(Task requirements)
Tell how many lines include the string "goldc". Answer with a single number.
>>>
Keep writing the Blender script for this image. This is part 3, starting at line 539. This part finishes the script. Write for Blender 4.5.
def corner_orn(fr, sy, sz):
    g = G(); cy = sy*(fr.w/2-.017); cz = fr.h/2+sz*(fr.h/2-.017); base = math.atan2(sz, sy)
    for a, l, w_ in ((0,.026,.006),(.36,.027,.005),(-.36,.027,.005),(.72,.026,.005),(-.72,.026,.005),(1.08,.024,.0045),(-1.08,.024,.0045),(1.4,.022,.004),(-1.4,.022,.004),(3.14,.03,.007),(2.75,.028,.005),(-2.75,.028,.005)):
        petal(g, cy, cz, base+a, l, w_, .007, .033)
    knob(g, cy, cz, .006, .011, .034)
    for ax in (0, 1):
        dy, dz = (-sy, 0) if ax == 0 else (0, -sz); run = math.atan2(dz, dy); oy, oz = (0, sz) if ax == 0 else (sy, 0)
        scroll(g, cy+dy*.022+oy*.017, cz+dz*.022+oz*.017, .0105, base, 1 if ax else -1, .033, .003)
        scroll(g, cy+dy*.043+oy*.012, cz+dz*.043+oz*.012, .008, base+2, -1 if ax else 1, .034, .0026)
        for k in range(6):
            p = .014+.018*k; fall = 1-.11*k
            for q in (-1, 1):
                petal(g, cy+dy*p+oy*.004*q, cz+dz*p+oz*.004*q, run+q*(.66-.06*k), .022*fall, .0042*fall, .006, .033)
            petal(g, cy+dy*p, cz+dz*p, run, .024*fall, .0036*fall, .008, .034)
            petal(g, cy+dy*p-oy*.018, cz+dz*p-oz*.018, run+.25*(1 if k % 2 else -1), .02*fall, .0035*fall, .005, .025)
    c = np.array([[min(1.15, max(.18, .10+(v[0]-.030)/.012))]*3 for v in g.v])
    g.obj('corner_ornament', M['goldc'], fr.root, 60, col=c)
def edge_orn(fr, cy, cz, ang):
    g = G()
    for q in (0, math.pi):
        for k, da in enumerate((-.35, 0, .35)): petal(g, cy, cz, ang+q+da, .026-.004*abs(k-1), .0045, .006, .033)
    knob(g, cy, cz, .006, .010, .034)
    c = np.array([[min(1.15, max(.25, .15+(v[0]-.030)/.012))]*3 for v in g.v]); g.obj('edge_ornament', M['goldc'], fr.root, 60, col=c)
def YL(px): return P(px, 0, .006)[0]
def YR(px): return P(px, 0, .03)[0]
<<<
(Output below)
2